** Begin **
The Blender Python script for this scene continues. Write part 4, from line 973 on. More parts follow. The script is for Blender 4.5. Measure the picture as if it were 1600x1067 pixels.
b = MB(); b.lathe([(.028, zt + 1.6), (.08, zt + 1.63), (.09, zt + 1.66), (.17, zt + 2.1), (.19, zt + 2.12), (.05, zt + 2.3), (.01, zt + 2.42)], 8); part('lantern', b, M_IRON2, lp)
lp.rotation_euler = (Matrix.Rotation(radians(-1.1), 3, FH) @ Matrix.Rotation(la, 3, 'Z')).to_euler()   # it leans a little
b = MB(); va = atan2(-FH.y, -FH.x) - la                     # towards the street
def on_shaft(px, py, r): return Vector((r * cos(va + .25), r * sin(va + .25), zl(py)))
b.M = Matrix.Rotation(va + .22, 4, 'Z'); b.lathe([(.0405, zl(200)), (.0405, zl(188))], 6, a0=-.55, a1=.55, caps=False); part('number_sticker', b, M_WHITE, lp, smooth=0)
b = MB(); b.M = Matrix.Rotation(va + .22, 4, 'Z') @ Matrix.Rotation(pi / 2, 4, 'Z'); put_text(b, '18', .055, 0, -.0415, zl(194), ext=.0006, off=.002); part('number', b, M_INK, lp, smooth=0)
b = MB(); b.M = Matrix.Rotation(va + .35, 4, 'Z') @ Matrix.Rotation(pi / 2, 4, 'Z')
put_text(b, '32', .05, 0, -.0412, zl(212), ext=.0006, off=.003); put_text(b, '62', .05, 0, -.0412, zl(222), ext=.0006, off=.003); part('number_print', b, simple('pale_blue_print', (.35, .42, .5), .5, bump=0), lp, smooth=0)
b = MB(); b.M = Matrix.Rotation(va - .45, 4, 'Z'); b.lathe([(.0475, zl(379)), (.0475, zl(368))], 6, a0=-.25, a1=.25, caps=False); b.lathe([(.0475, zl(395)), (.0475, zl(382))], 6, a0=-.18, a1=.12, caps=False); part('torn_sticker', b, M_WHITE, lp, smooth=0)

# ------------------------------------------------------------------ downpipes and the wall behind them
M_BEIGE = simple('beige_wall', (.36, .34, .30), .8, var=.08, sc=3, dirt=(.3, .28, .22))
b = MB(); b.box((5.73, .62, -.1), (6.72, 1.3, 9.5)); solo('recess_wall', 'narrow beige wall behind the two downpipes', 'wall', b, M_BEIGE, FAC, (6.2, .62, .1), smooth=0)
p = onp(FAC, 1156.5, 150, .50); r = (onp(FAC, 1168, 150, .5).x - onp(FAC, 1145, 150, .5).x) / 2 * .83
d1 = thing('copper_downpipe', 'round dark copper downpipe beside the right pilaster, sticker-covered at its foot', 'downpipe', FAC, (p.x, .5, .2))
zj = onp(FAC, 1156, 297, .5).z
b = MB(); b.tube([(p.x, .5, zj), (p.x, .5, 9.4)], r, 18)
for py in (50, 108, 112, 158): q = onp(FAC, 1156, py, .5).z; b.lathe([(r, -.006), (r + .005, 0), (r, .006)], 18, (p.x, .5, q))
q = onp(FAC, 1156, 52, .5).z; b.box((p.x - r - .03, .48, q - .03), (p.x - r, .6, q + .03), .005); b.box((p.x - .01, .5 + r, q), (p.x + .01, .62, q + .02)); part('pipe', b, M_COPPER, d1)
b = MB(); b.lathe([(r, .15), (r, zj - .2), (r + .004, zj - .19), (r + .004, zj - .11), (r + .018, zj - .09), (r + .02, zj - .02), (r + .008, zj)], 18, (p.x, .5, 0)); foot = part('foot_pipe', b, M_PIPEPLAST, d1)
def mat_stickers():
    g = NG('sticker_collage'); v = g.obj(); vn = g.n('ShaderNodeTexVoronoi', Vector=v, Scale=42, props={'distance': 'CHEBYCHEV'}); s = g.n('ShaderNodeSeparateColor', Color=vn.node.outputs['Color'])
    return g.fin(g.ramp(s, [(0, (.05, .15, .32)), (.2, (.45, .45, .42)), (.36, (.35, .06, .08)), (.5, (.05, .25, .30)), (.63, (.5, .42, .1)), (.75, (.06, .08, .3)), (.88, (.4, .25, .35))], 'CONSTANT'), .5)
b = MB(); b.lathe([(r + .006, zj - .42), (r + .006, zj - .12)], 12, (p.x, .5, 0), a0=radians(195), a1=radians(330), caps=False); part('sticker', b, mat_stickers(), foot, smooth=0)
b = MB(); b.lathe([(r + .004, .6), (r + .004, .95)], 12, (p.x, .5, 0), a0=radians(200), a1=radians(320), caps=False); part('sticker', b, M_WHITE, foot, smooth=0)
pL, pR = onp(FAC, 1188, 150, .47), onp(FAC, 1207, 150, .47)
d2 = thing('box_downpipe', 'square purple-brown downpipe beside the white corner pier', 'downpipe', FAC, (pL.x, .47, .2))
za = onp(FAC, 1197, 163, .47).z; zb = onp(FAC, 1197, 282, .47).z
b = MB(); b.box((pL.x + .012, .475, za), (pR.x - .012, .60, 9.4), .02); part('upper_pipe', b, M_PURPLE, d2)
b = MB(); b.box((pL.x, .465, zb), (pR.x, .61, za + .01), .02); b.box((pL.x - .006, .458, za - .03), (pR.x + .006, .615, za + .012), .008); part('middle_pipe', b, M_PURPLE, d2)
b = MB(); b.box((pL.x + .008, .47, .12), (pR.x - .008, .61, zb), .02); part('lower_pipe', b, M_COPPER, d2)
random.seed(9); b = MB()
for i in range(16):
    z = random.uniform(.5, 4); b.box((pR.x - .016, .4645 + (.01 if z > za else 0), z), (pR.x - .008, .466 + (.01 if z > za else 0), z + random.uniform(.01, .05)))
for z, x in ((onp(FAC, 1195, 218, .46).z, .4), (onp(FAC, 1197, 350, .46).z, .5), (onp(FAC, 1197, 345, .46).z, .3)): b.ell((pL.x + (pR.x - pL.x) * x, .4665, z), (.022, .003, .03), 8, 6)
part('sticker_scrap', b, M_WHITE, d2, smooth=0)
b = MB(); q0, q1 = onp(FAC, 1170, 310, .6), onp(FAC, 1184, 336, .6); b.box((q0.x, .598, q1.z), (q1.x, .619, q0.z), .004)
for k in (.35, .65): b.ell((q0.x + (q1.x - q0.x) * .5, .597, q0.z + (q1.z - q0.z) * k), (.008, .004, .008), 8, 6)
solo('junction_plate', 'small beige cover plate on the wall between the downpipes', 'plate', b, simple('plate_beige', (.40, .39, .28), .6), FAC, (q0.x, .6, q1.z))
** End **
Each line of the listing above should be output exactly.

The Blender Python script for this scene continues. Write part 4, from line 973 on. More parts follow. The script is for Blender 4.5. Measure the picture as if it were 1600x1067 pixels.
b = MB(); b.lathe([(.028, zt + 1.6), (.08, zt + 1.63), (.09, zt + 1.66), (.17, zt + 2.1), (.19, zt + 2.12), (.05, zt + 2.3), (.01, zt + 2.42)], 8); part('lantern', b, M_IRON2, lp)
lp.rotation_euler = (Matrix.Rotation(radians(-1.1), 3, FH) @ Matrix.Rotation(la, 3, 'Z')).to_euler()   # it leans a little
b = MB(); va = atan2(-FH.y, -FH.x) - la                     # towards the street
def on_shaft(px, py, r): return Vector((r * cos(va + .25), r * sin(va + .25), zl(py)))
b.M = Matrix.Rotation(va + .22, 4, 'Z'); b.lathe([(.0405, zl(200)), (.0405, zl(188))], 6, a0=-.55, a1=.55, caps=False); part('number_sticker', b, M_WHITE, lp, smooth=0)
b = MB(); b.M = Matrix.Rotation(va + .22, 4, 'Z') @ Matrix.Rotation(pi / 2, 4, 'Z'); put_text(b, '18', .055, 0, -.0415, zl(194), ext=.0006, off=.002); part('number', b, M_INK, lp, smooth=0)
b = MB(); b.M = Matrix.Rotation(va + .35, 4, 'Z') @ Matrix.Rotation(pi / 2, 4, 'Z')
put_text(b, '32', .05, 0, -.0412, zl(212), ext=.0006, off=.003); put_text(b, '62', .05, 0, -.0412, zl(222), ext=.0006, off=.003); part('number_print', b, simple('pale_blue_print', (.35, .42, .5), .5, bump=0), lp, smooth=0)
b = MB(); b.M = Matrix.Rotation(va - .45, 4, 'Z'); b.lathe([(.0475, zl(379)), (.0475, zl(368))], 6, a0=-.25, a1=.25, caps=False); b.lathe([(.0475, zl(395)), (.0475, zl(382))], 6, a0=-.18, a1=.12, caps=False); part('torn_sticker', b, M_WHITE, lp, smooth=0)

# ------------------------------------------------------------------ downpipes and the wall behind them
M_BEIGE = simple('beige_wall', (.36, .34, .30), .8, var=.08, sc=3, dirt=(.3, .28, .22))
b = MB(); b.box((5.73, .62, -.1), (6.72, 1.3, 9.5)); solo('recess_wall', 'narrow beige wall behind the two downpipes', 'wall', b, M_BEIGE, FAC, (6.2, .62, .1), smooth=0)
p = onp(FAC, 1156.5, 150, .50); r = (onp(FAC, 1168, 150, .5).x - onp(FAC, 1145, 150, .5).x) / 2 * .83
d1 = thing('copper_downpipe', 'round dark copper downpipe beside the right pilaster, sticker-covered at its foot', 'downpipe', FAC, (p.x, .5, .2))
zj = onp(FAC, 1156, 297, .5).z
b = MB(); b.tube([(p.x, .5, zj), (p.x, .5, 9.4)], r, 18)
for py in (50, 108, 112, 158): q = onp(FAC, 1156, py, .5).z; b.lathe([(r, -.006), (r + .005, 0), (r, .006)], 18, (p.x, .5, q))
q = onp(FAC, 1156, 52, .5).z; b.box((p.x - r - .03, .48, q - .03), (p.x - r, .6, q + .03), .005); b.box((p.x - .01, .5 + r, q), (p.x + .01, .62, q + .02)); part('pipe', b, M_COPPER, d1)
b = MB(); b.lathe([(r, .15), (r, zj - .2), (r + .004, zj - .19), (r + .004, zj - .11), (r + .018, zj - .09), (r + .02, zj - .02), (r + .008, zj)], 18, (p.x, .5, 0)); foot = part('foot_pipe', b, M_PIPEPLAST, d1)
def mat_stickers():
    g = NG('sticker_collage'); v = g.obj(); vn = g.n('ShaderNodeTexVoronoi', Vector=v, Scale=42, props={'distance': 'CHEBYCHEV'}); s = g.n('ShaderNodeSeparateColor', Color=vn.node.outputs['Color'])
    return g.fin(g.ramp(s, [(0, (.05, .15, .32)), (.2, (.45, .45, .42)), (.36, (.35, .06, .08)), (.5, (.05, .25, .30)), (.63, (.5, .42, .1)), (.75, (.06, .08, .3)), (.88, (.4, .25, .35))], 'CONSTANT'), .5)
b = MB(); b.lathe([(r + .006, zj - .42), (r + .006, zj - .12)], 12, (p.x, .5, 0), a0=radians(195), a1=radians(330), caps=False); part('sticker', b, mat_stickers(), foot, smooth=0)
b = MB(); b.lathe([(r + .004, .6), (r + .004, .95)], 12, (p.x, .5, 0), a0=radians(200), a1=radians(320), caps=False); part('sticker', b, M_WHITE, foot, smooth=0)
pL, pR = onp(FAC, 1188, 150, .47), onp(FAC, 1207, 150, .47)
d2 = thing('box_downpipe', 'square purple-brown downpipe beside the white corner pier', 'downpipe', FAC, (pL.x, .47, .2))
za = onp(FAC, 1197, 163, .47).z; zb = onp(FAC, 1197, 282, .47).z
b = MB(); b.box((pL.x + .012, .475, za), (pR.x - .012, .60, 9.4), .02); part('upper_pipe', b, M_PURPLE, d2)
b = MB(); b.box((pL.x, .465, zb), (pR.x, .61, za + .01), .02); b.box((pL.x - .006, .458, za - .03), (pR.x + .006, .615, za + .012), .008); part('middle_pipe', b, M_PURPLE, d2)
b = MB(); b.box((pL.x + .008, .47, .12), (pR.x - .008, .61, zb), .02); part('lower_pipe', b, M_COPPER, d2)
random.seed(9); b = MB()
for i in range(16):
    z = random.uniform(.5, 4); b.box((pR.x - .016, .4645 + (.01 if z > za else 0), z), (pR.x - .008, .466 + (.01 if z > za else 0), z + random.uniform(.01, .05)))
for z, x in ((onp(FAC, 1195, 218, .46).z, .4), (onp(FAC, 1197, 350, .46).z, .5), (onp(FAC, 1197, 345, .46).z, .3)): b.ell((pL.x + (pR.x - pL.x) * x, .4665, z), (.022, .003, .03), 8, 6)
part('sticker_scrap', b, M_WHITE, d2, smooth=0)
b = MB(); q0, q1 = onp(FAC, 1170, 310, .6), onp(FAC, 1184, 336, .6); b.box((q0.x, .598, q1.z), (q1.x, .619, q0.z), .004)
for k in (.35, .65): b.ell((q0.x + (q1.x - q0.x) * .5, .597, q0.z + (q1.z - q0.z) * k), (.008, .004, .008), 8, 6)
solo('junction_plate', 'small beige cover plate on the wall between the downpipes', 'plate', b, simple('plate_beige', (.40, .39, .28), .6), FAC, (q0.x, .6, q1.z))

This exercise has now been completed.